• [STORED DATA]:
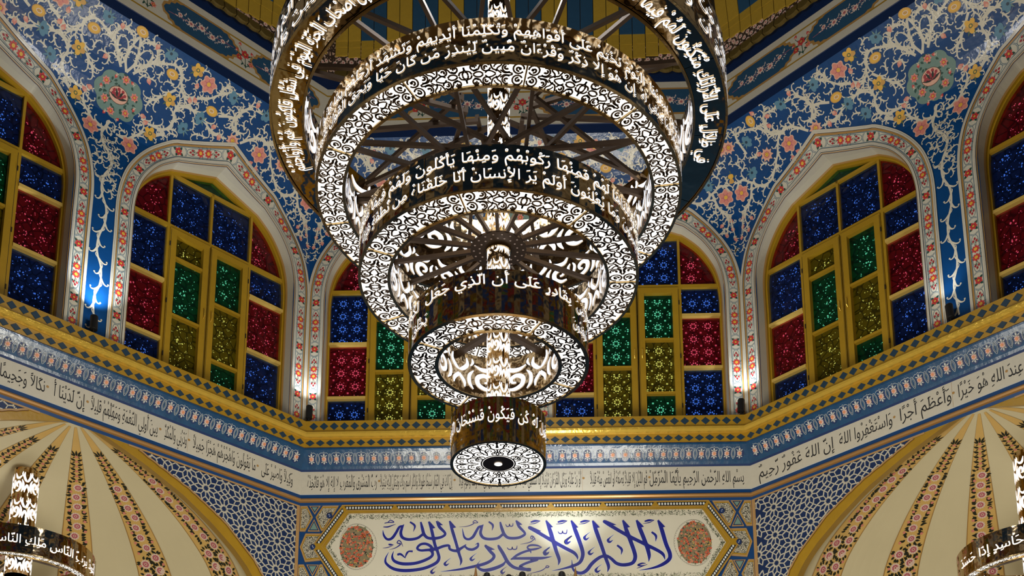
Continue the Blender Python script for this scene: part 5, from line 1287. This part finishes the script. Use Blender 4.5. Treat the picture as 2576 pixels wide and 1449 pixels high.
main = chandelier('tiered_chandelier', CX, CY, 2.99, [
 dict(R=.245, ri=0, z=2.993, h=.24, n=6, joints=3, lines=[('كُن فَيَكُونُ فَسُبْحَانَ', 3.11, .088, MID - .98, MID + .70), ('يَقُولَ لَهُ', 3.11, .088, MID + .80, MID + 1.5), ('الَّذِي بِيَدِهِ مَلَكُوتُ كُلِّ شَيْءٍ وَإِلَيْهِ', 3.11, .088, MID + 1.7, MID + 5.2)]),
 dict(R=.472, ri=.315, z=3.55, h=.24, n=4, a0=radians(-105 + 45), joints=5, spokes=4, hub=.05, bw=.016, e=.016,
      lines=[('بِقَادِرٍ عَلَى أَن الَّذِي جَعَلَ', 3.71, .080, MID - .85, MID + .92), ('لَكُمْ', 3.71, .08, MID - 1.25, MID - .98), ('وَالْأَرْضَ', 3.71, .08, MID + 1.02, MID + 1.45), ('يَخْلُقَ', 3.60, .08, MID - 1.15, MID - .82), ('تُوقِدُونَ', 3.60, .08, MID + .95, MID + 1.3), ('أَوَلَيْسَ الَّذِي خَلَقَ السَّمَاوَاتِ', 3.65, .09, MID + 1.7, MID + 4.6)]),
 dict(R=.741, ri=.575, z=4.033, h=.24, n=7, a0=radians(-90 - 13), joints=8, spokes=18, hub=.145, plate=.15, bw=.009,
      lines=[('وَذَلَّلْنَاهَا لَهُمْ فَمِنْهَا رَكُوبُهُمْ وَمِنْهَا يَأْكُلُونَ وَلَهُمْ فِيهَا مَنَافِعُ', 4.185, .082, MID - 1.30, MID + 1.25), ('وَمَا يُعْلِنُونَ أَوَلَمْ يَرَ الْإِنسَانُ أَنَّا خَلَقْنَاهُ مِن نُّطْفَةٍ فَإِذَا', 4.085, .082, MID - 1.18, MID + .98), ('مَا يُسِرُّونَ', 4.085, .082, MID + 1.03, MID + 1.45),
             ('هُوَ خَصِيمٌ مُّبِينٌ وَضَرَبَ لَنَا مَثَلًا وَنَسِيَ خَلْقَهُ', 4.085, .082, MID + 1.6, MID + 4.8), ('وَمَشَارِبُ أَفَلَا يَشْكُرُونَ وَاتَّخَذُوا مِن دُونِ اللهِ آلِهَةً', 4.185, .082, MID + 1.4, MID + 4.9)]),
 dict(R=.98, ri=.825, z=4.521, h=.24, n=10, a0=radians(-90 + 10), joints=10, spokes=12, hub=.16, skew=.85, bw=.010,
      lines=[('الْيَوْمَ نَخْتِمُ عَلَى أَفْوَاهِهِمْ وَتُكَلِّمُنَا أَيْدِيهِمْ وَتَشْهَدُ أَرْجُلُهُم بِمَا كَانُوا', 4.665, .078, MID - 1.12, MID + .85), ('إِنْ هُوَ إِلا ذِكْرٌ وَقُرْءَانٌ مُّبِينٌ لِّيُنذِرَ مَن كَانَ حَيًّا وَيَحِقَّ الْقَوْلُ عَلَى', 4.575, .078, MID - 1.16, MID + .78), ('وَمَا عَلَّمْنَاهُ الشِّعْرَ وَمَا يَنبَغِي لَهُ', 4.575, .078, MID + .82, MID + 1.55), ('الَّتِي كُنتُمْ تُوعَدُونَ اصْلَوْهَا', 4.665, .078, MID + .9, MID + 1.6),
             ('الْكَافِرِينَ أَوَلَمْ يَرَوْا أَنَّا خَلَقْنَا لَهُم مِّمَّا عَمِلَتْ أَيْدِينَا', 4.575, .078, MID + 1.7, MID + 5.0), ('يَكْسِبُونَ وَلَوْ نَشَاءُ لَطَمَسْنَا عَلَى أَعْيُنِهِمْ', 4.665, .078, MID + 1.7, MID + 5.0)]),
 dict(R=1.235, ri=1.055, z=4.925, h=.30, n=14, under='bronze_mirror', joints=12, spokes=14, hub=.2, skew=.7, bw=.011, e=.008,
      under_text=[('إِنَّ أَصْحَابَ الْجَنَّةِ الْيَوْمَ فِي شُغُلٍ فَاكِهُونَ هُمْ وَأَزْوَاجُهُمْ', MID - 1.75, MID - .55), ('فِي ظِلَالٍ عَلَى الْأَرَائِكِ مُتَّكِئُونَ لَهُمْ فِيهَا فَاكِهَةٌ', MID + .5, MID + 1.75), ('وَامْتَازُوا الْيَوْمَ أَيُّهَا الْمُجْرِمُونَ', MID - .5, MID + .45)],
      lines=[('سَلَامٌ قَوْلًا مِّن رَّبٍّ رَّحِيمٍ وَامْتَازُوا الْيَوْمَ أَيُّهَا الْمُجْرِمُونَ أَلَمْ أَعْهَدْ إِلَيْكُمْ', 5.10, .085, MID - 1.6, MID + 1.6), ('يَا بَنِي آدَمَ أَن لَّا تَعْبُدُوا الشَّيْطَانَ إِنَّهُ لَكُمْ عَدُوٌّ مُّبِينٌ وَأَنِ اعْبُدُونِي', 4.98, .085, MID - 1.6, MID + 1.6)]),
], 'huge five-tiered bronze chandelier with pierced rings, hung in the middle of the picture', col=(.058, 3.0, 8.6))
def small(k, s, off, label, texts, z):
    x, y, _ = P(k, s, off, 0)
    c = chandelier('ring_chandelier', x, y, z, [dict(R=.585, ri=.50, z=z, h=.225, n=6, a0=.3, joints=8, spokes=4, hub=.05, bw=.014, e=.008, lines=texts)], label, col=(.098, z + .02, 4.71))
    return c
am = lambda k, s, off: atan2(-P(k, s, off, 0)[1], -P(k, s, off, 0)[0])
A0 = am(-1, -.1, .84); A1 = am(1, .1, .74)
ZL = 3.85
small(-1, -.1, .84, 'bronze ring chandelier cut by the left edge, under the left ribbed half-dome', [('أَعُوذُ بِرَبِّ النَّاسِ مَلِكِ النَّاسِ', ZL, .105, A0 - .35, A0 + 1.35), ('إِلهِ النَّاسِ مِن شَرِّ الْوَسْوَاسِ', ZL, .105, A0 - 2.2, A0 - .45)], 3.775)
ZL = 3.735
small(1, .1, .74, 'bronze ring chandelier cut by the right edge, under the right ribbed half-dome', [('وَمِن شَرِّ حَاسِدٍ إِذَا حَسَدَ', ZL, .105, A1 - 1.15, A1 + .5), ('النَّفَّاثَاتِ فِي الْعُقَدِ', ZL, .105, A1 + .6, A1 + 2.2)], 3.66)

# ================================================================== SPOTLIGHTS ON THE LEDGE
def spot(k, s, tilt, label, power):
    e = .085; base = P(k, s, -e, 5.56)
    root = empty('ledge_spotlight', base, label=label, category='spotlight', group='spotlights on the gold ledge')
    b = MB(); b.box(lambda u, v, w: P(k, s + u, -e + v, 5.56 + w), -.022, .022, -.02, .02, 0, .012, 'black_housing'); b.build('foot', root)
    ax = np.array(P(k, s + tilt * .05, -e + .02, 5.56 + .20)) - np.array(P(k, s, -e, 5.56 + .045)); ax /= np.linalg.norm(ax)
    c0 = np.array(P(k, s, -e, 5.56 + .045)); b = MB(); b.tube([P(k, s, -e, 5.57), tuple(c0 + ax * .02)], .006, 'black_housing', 8); b.build('bracket', root)
    b = MB(); b.tube([tuple(c0), tuple(c0 + ax * .004), tuple(c0 + ax * .125), tuple(c0 + ax * .13)], [.022, .031, .031, .028], 'black_housing', 20)
    h = b.build('housing', root, smooth=False)
    c1 = c0 + ax * .1305; a = np.cross(ax, (0, 0, 1)); a /= np.linalg.norm(a); q = np.cross(ax, a)
    b = MB(); b.face([tuple(c1 + .024 * (cos(t) * a + sin(t) * q)) for t in np.linspace(0, 2 * pi, 17)[:-1]], 'lens_glow'); b.build('lens', h)
    tgt = P(k, s + tilt * .3, .0, 6.55); src_ = P(k, s + tilt * .08, -e - .07, 5.56 + .19)
    l = lamp('spotlight_beam', 'SPOT', src_, tgt, power, (.84, .92, 1.0), .02, 95, .9); 
    return root
spot(-1, -.035, .1, 'black ledge spotlight between the two left windows, against bright blue paint', 42)
spot(0, -1.925, .0, 'black ledge spotlight in the left corner of the far wall', 14)
spot(0, 1.915, .25, 'black ledge spotlight in the right corner of the far wall, tilted right', 17)
spot(1, -.03, -.35, 'thick black ledge spotlight between the two right windows', 6)
# ================================================================== LAMP STAND BELOW THE INSCRIPTION (only its tips show)
def headlamp(s, off, zt, label):
    x, y, z = P(0, s, off, zt); root = empty('cylinder_lamp', (x, y, 0), label=label, category='lamp', group='black lamp heads at the lower edge')
    b = MB(); b.tube([(x, y, z - .22), (x, y, z - .03), (x, y, z - .012), (x, y, z - .003), (x, y, z)], [.028, .028, .024, .014, .003], 'black_housing', 20); b.build('lamp_head', root)
    b = MB(); b.tube([(x, y, 0), (x, y, z - .22)], .012, 'black_housing', 10); b.build('stand', root)
for s, zt, lb in ((-.29, 3.781, 'leftmost of the four black lamp heads at the bottom edge'), (-.117, 3.762, 'second and lowest black lamp head from the left at the bottom edge'), (-.01, 3.784, 'third black lamp head from the left at the bottom edge'), (.301, 3.783, 'rightmost of the four black lamp heads, beside the spear tip')):
    headlamp(s, -.9, zt, lb)
for s, zt, lb in ((-.379, 3.839, 'pointed wooden spear tip left of the black lamp heads'), (.409, 3.826, 'pointed wooden spear tip right of the black lamp heads')):
    x, y, z = P(0, s, -.9, zt); b = MB(); b.tube([(x, y, 0), (x, y, z - .3), (x, y, z - .14), (x, y, z - .05), (x, y, z)], [.016, .016, .022, .009, .001], 'wood_spear', 12)
    o = b.build('wooden_finial', None, None, True, (x, y, 0)); o['label'] = lb; o['category'] = 'finial'; o['group'] = 'wooden finials at the lower edge'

• [WHAT IS ASKED]:
Scan the listing above. Collect all lines with the word "picture".

• [OUTPUT OF THE TASK]:
Continue the Blender Python script for this scene: part 5, from line 1287. This part finishes the script. Use Blender 4.5. Treat the picture as 2576 pixels wide and 1449 pixels high.
], 'huge five-tiered bronze chandelier with pierced rings, hung in the middle of the picture', col=(.058, 3.0, 8.6))